Pakistan drops chemical castration as punishment for serial rapists

FILE PHOTO: People carry signs to condemn violence against women and girls, during a protest in Karachi,

By Asif Shahzad

ISLAMABAD (Reuters) – Pakistan has removed a clause from a new criminal law that had allowed chemical castration as a possible punishment for serial rapists, a government official said on Friday.

“We have amended the criminal law, and decided that the chemical castration clause will be taken out,” Maleeka Bukhari, parliamentary secretary on law, told a news conference in Islamabad.

She said the decision was taken after the Islamic Ideology Council, a state-run body that interprets laws from an Islamic perspective, found chemical castration un-Islamic.

The government of Prime Minister Imran Khan hurriedly passed nearly three dozens laws in a joint session of the parliament on Wednesday, including the anti-rape criminal law.

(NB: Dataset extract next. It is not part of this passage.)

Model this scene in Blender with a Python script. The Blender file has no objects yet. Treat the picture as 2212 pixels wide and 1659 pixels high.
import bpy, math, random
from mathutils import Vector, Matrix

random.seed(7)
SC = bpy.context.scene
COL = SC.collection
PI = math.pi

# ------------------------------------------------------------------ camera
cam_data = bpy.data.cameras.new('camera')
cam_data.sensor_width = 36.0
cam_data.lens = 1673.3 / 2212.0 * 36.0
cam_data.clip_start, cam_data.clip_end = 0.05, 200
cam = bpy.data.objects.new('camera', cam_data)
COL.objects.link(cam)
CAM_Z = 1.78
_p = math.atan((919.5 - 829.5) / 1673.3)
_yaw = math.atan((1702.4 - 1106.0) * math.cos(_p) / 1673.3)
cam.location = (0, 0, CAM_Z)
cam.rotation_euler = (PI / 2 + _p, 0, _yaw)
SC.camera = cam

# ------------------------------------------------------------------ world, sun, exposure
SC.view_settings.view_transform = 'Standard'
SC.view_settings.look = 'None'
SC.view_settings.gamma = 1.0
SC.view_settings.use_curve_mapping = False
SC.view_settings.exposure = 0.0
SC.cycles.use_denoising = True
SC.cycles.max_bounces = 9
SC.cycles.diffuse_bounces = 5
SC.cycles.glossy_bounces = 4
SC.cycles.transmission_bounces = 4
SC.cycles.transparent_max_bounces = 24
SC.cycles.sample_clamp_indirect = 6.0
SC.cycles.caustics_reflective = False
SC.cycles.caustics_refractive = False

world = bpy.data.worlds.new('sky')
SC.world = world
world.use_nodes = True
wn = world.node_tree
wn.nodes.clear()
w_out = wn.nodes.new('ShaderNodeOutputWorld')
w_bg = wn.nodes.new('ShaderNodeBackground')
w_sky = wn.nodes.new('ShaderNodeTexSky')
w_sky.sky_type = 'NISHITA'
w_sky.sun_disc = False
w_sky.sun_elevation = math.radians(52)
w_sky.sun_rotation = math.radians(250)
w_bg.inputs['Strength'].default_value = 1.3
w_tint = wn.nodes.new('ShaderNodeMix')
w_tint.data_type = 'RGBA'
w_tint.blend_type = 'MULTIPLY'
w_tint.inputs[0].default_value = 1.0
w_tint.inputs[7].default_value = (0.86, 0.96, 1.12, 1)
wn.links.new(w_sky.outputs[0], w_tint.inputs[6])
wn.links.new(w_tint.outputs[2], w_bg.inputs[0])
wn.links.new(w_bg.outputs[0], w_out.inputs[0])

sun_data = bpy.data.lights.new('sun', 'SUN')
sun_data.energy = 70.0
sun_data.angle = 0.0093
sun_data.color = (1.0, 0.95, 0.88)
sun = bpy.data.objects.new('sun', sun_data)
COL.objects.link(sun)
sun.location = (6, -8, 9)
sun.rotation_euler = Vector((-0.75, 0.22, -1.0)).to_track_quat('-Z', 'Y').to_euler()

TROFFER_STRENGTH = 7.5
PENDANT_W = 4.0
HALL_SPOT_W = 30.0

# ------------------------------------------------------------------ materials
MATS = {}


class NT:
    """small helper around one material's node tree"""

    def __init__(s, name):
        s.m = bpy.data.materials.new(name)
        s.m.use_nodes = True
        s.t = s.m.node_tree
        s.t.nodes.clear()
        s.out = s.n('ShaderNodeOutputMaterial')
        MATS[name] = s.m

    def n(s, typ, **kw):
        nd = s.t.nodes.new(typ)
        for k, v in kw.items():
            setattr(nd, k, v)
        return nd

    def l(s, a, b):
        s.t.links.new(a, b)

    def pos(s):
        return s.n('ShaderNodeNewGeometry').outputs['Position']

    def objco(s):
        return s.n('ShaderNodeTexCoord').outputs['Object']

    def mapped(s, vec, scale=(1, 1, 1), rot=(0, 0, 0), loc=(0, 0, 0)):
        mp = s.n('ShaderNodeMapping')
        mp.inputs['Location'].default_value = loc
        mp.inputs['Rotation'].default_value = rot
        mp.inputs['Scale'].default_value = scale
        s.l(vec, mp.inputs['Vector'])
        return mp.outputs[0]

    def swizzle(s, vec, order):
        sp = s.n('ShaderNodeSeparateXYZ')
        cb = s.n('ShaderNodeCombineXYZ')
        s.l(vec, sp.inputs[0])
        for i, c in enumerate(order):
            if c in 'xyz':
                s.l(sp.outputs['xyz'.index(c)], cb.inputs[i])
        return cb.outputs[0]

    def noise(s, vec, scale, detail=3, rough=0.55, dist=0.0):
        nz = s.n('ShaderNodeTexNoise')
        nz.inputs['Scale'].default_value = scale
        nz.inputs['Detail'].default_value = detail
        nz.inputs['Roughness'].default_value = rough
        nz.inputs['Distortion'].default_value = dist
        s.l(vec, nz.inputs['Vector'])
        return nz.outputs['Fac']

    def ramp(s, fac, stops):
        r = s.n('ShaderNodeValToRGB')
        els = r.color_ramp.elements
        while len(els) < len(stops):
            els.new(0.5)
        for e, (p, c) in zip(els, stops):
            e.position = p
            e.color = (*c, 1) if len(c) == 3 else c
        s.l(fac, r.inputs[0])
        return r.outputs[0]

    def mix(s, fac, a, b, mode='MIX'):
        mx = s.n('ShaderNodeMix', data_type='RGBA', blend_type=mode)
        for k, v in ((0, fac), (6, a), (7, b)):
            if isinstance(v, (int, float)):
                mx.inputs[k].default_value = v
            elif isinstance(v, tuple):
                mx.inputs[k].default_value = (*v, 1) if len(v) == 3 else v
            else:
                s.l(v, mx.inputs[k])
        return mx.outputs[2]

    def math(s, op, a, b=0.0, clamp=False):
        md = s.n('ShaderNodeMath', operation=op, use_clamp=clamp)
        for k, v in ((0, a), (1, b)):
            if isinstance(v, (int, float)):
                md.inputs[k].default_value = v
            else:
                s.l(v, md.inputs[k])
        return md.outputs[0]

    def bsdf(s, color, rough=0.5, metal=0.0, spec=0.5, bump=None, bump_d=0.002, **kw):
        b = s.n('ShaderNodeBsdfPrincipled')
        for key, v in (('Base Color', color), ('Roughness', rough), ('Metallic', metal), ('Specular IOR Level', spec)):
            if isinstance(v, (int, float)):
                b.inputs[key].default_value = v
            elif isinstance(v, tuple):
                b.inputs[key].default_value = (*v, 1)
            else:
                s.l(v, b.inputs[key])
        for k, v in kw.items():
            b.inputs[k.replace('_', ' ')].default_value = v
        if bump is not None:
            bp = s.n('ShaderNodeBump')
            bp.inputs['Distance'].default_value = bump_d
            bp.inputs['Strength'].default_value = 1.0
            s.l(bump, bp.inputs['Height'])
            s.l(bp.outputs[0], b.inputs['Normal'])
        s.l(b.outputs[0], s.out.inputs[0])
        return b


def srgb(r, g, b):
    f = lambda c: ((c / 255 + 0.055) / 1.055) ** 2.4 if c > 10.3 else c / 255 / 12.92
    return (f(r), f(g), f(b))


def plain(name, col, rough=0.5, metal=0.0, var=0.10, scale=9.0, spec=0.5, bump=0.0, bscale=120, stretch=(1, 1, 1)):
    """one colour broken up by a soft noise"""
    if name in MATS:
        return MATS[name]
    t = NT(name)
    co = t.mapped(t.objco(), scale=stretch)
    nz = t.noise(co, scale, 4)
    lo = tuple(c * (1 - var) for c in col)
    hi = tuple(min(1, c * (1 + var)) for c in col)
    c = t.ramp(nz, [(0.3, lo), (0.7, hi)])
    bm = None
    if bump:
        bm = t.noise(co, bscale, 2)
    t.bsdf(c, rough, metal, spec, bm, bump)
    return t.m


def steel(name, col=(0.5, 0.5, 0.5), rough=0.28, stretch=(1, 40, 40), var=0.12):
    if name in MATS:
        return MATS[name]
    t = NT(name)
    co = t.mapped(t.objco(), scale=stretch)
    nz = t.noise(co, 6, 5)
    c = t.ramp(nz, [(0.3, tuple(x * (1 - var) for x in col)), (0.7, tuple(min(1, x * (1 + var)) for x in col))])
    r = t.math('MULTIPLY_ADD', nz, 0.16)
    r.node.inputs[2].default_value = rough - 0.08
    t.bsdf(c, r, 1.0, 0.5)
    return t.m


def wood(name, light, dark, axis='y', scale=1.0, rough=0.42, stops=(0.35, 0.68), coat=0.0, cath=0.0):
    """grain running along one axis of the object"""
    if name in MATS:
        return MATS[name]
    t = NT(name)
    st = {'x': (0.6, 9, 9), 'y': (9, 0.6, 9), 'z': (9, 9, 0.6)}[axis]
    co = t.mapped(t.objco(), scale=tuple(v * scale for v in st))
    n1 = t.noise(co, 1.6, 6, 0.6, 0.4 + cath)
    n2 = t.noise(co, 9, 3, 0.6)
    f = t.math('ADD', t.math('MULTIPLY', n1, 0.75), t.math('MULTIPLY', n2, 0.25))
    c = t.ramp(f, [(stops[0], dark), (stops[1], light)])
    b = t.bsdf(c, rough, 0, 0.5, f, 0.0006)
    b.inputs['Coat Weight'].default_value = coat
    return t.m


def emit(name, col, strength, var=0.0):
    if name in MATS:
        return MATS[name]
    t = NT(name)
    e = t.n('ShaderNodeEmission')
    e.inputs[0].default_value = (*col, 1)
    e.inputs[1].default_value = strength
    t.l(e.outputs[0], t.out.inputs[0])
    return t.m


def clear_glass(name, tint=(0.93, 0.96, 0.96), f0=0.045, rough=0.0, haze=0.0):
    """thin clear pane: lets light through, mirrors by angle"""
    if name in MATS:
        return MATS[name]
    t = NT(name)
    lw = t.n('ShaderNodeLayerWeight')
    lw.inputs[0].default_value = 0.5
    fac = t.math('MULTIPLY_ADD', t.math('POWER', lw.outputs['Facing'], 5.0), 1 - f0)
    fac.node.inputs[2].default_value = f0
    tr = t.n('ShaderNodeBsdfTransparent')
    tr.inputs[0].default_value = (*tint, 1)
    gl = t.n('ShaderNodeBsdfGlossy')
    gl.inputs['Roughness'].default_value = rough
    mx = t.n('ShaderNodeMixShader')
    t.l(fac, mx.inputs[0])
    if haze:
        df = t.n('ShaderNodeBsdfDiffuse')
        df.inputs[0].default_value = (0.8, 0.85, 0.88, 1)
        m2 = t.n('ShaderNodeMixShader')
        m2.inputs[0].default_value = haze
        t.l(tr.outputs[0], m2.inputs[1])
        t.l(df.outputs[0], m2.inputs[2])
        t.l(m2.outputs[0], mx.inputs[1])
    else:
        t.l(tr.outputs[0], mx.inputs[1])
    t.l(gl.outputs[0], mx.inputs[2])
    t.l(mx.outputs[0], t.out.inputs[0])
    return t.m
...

Chemical castration, which is carried out by the use of drugs and is reversible, can be a punishment for some sex crimes in countries including Poland, South Korea, the Czech Republic and some U.S. states.

Khan said last year he wanted to introduce the penalty amid a national outcry over increasing offences and the specific case of a mother of two driving along a major highway who was dragged out of her car and raped by two men at gunpoint.

Fewer than 3% of rapists are convicted in courts in Pakistan, according to the non-profit organisation, War Against Rape.